Unsupervised Detection of Topological Phase Transitions with a Quantum Reservoir
Li Xin, Da Zhang, Zhang-Qi Yin
TL;DR
The paper tackles the challenge of identifying topological phase transitions in strongly correlated systems by introducing an unsupervised quantum reservoir computing framework that leverages many-body localized dynamics within a discrete-time crystal circuit. By evolving input states under $U_F(g, \boldsymbol{\phi}, \boldsymbol{h})$ and measuring only local observables $\langle Z_i \rangle$ and $\langle Z_i Z_{i+1} \rangle$, followed by t-SNE embedding and Gaussian Mixture Model clustering, the method uncovers phase structure in the extended SSH model without full density-matrix tomography; it shows that the DTC-MBL processing amplifies distinctions between phases and enables practical, scalable phase diagram reconstruction on NISQ devices. The approach yields MBTI-consistent phase boundaries and demonstrates robustness to noise, highlighting a practical pathway for probing quantum phase transitions in 1D strongly correlated systems. It further suggests potential extensions to higher dimensions through prethermal dynamics or DTC modes, offering a versatile framework for topology-driven quantum many-body studies.
Abstract
In quantum many-body systems, characterizing topological phase transitions typically requires complex many-body topological invariants, which are costly to compute and measure.
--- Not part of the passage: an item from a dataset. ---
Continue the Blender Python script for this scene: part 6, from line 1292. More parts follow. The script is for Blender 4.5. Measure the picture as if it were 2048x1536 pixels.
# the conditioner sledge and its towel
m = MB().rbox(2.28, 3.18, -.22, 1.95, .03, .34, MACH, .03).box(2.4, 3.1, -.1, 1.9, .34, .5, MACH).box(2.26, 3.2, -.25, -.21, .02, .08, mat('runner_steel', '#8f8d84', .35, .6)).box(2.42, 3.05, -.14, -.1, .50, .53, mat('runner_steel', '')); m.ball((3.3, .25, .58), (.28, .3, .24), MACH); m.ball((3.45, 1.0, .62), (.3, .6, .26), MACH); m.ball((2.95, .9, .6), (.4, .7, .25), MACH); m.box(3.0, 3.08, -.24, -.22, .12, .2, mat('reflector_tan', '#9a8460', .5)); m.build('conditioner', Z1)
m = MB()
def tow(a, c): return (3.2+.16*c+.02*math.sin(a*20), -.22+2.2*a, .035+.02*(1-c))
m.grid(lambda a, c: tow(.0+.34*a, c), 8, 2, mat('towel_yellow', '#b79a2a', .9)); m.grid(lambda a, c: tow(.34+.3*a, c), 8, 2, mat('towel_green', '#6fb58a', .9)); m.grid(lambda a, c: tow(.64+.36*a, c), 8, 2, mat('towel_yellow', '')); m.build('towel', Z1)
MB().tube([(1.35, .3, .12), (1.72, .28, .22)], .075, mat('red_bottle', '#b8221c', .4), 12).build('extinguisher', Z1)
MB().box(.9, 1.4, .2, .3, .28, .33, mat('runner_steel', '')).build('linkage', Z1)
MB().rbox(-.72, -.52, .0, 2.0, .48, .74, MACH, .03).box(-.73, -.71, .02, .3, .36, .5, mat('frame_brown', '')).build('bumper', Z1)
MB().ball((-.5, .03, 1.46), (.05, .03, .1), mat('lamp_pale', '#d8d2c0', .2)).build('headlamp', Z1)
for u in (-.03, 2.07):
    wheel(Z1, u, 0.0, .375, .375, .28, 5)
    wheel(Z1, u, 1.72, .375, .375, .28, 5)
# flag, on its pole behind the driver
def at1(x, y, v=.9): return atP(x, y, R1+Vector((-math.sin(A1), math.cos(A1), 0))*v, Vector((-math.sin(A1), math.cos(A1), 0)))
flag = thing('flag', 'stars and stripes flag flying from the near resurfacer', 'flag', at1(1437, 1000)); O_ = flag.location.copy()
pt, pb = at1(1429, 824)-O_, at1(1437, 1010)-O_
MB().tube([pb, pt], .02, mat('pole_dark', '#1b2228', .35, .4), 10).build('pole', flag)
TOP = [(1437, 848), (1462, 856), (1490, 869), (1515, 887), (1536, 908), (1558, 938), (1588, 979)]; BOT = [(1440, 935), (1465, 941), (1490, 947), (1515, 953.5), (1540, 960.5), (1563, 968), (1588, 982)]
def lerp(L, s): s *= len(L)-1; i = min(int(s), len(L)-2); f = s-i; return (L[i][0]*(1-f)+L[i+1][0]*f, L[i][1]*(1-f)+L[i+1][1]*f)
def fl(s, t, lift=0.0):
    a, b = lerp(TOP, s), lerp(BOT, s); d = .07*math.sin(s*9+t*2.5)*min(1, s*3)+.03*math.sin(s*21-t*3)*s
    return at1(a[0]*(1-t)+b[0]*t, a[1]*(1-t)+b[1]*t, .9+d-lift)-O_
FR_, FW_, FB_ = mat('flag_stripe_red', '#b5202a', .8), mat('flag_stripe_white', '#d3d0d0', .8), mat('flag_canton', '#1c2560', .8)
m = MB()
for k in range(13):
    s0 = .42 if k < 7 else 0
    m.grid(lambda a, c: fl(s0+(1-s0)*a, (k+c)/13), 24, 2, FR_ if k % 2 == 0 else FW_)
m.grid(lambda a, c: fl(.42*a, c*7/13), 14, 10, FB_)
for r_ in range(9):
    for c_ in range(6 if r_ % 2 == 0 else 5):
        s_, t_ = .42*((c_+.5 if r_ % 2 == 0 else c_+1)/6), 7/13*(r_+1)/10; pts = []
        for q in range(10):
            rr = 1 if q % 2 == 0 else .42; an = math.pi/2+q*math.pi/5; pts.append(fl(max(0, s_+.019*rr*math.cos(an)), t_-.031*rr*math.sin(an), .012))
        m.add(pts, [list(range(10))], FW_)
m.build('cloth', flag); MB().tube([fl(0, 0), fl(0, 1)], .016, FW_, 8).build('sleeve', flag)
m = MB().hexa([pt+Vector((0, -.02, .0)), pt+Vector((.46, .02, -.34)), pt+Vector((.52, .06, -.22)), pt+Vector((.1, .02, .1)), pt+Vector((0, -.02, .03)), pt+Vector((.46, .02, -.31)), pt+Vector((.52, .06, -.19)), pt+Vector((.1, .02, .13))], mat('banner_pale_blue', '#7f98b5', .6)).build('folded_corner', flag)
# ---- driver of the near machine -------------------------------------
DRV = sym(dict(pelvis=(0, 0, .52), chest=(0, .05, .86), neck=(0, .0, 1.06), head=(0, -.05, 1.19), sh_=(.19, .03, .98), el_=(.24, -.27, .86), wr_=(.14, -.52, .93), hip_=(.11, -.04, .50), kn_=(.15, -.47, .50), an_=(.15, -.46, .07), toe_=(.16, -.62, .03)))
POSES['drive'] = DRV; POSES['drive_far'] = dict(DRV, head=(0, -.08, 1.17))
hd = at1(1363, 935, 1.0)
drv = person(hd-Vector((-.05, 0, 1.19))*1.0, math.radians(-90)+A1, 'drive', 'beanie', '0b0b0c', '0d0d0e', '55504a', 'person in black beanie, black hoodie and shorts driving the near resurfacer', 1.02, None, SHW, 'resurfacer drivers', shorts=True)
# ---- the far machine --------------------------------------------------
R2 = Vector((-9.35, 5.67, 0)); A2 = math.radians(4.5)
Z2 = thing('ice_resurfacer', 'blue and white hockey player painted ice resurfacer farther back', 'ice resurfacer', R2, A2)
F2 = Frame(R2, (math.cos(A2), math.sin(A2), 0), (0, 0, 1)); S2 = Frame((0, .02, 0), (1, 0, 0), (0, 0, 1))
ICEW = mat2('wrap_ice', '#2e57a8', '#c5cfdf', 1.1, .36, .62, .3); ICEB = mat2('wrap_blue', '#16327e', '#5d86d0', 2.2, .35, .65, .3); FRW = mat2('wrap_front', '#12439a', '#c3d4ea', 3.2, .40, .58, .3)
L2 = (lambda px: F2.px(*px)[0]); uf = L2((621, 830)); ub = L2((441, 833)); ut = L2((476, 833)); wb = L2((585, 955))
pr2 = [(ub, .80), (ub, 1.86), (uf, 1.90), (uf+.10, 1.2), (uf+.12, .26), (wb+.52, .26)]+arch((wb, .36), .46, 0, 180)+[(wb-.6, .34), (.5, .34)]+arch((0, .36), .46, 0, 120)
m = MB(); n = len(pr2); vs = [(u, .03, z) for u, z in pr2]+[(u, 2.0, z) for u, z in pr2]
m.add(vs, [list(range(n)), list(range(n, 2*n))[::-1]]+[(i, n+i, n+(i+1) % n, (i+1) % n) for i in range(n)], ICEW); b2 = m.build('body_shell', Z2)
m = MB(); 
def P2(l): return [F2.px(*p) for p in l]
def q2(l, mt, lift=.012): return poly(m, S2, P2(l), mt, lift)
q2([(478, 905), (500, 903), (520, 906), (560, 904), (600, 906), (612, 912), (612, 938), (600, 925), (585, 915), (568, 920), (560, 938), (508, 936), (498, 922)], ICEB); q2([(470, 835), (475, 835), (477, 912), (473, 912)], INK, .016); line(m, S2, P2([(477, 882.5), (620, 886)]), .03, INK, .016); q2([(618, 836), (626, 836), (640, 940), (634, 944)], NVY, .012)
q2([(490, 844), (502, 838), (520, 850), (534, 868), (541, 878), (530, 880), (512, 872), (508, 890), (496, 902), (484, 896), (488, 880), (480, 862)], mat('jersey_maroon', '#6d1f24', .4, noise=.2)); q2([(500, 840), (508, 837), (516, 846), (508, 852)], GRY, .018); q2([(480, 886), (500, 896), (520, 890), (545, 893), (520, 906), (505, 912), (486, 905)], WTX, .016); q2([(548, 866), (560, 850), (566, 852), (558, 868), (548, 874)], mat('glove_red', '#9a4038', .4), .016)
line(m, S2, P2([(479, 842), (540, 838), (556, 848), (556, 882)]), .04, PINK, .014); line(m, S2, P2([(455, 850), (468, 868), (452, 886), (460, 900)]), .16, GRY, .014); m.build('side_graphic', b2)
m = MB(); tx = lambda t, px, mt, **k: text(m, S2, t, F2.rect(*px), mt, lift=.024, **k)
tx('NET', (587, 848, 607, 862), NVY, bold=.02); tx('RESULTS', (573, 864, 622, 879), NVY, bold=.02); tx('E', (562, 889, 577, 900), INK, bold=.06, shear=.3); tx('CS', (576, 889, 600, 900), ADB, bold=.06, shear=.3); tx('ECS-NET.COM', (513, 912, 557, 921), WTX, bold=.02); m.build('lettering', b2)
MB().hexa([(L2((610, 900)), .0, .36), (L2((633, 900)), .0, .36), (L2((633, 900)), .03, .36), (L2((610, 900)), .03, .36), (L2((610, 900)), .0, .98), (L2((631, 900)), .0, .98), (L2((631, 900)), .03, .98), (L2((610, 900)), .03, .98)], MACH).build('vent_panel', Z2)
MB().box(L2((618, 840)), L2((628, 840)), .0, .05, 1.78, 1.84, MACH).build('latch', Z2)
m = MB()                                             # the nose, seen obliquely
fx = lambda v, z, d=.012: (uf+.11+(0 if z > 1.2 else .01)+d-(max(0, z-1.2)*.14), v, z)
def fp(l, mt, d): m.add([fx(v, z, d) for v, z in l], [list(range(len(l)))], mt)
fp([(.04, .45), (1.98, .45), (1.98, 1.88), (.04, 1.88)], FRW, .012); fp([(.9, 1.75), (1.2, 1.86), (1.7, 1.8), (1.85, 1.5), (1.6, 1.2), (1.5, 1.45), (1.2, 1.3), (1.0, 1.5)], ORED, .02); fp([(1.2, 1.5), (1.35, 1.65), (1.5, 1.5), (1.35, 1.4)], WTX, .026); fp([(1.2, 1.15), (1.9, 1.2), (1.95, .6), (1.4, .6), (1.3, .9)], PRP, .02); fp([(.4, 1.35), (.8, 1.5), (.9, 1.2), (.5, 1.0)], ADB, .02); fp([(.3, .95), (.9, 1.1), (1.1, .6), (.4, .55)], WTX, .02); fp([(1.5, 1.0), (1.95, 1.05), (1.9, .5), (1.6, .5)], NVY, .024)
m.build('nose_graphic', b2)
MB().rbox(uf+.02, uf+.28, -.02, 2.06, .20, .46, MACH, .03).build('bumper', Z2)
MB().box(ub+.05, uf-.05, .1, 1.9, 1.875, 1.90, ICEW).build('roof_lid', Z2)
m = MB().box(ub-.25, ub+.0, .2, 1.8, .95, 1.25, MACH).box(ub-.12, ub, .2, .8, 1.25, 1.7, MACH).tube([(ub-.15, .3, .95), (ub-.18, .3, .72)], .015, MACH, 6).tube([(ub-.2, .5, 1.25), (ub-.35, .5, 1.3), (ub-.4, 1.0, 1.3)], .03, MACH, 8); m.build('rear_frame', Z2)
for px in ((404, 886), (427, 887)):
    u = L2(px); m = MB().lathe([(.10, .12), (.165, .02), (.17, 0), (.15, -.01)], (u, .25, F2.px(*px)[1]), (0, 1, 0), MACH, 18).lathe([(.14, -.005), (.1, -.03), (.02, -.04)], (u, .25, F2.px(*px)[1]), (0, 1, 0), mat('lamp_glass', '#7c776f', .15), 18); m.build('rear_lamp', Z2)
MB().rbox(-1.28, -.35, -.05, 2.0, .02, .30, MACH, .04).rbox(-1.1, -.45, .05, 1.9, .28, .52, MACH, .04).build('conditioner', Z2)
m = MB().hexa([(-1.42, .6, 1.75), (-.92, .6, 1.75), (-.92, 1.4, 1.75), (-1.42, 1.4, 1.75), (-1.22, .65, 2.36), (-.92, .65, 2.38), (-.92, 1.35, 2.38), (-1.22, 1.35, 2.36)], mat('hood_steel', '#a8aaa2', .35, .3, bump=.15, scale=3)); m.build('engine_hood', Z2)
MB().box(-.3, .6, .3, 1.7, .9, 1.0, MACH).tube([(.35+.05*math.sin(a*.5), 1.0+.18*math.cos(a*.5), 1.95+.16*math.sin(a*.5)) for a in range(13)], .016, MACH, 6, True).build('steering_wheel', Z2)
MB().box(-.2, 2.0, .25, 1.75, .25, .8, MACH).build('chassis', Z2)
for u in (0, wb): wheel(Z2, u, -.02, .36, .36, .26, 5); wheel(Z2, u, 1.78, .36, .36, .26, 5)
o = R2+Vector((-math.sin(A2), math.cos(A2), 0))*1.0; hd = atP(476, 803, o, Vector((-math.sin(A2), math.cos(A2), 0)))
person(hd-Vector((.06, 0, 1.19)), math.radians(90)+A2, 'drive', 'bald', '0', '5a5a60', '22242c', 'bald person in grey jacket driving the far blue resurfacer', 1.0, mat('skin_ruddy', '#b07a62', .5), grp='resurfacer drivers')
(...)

Inspired by quantum reservoir computing, we propose an unsupervised quantum phase detection method based on a many-body localized evolution, enabling efficient identification of phase transitions in the extended SSH model. The evolved quantum states produce feature distributions under local measurements, which, after simple post-processing and dimensionality reduction, naturally cluster according to different Hamiltonian parameters. Numerical simulations show that the evolution combined with local measurements can significantly amplify distinctions between quantum states, providing an efficient means to detect topological phase transitions. Our approach requires neither complex measurements nor full density matrix reconstruction, making it practical and feasible for noisy intermediate-scale quantum devices.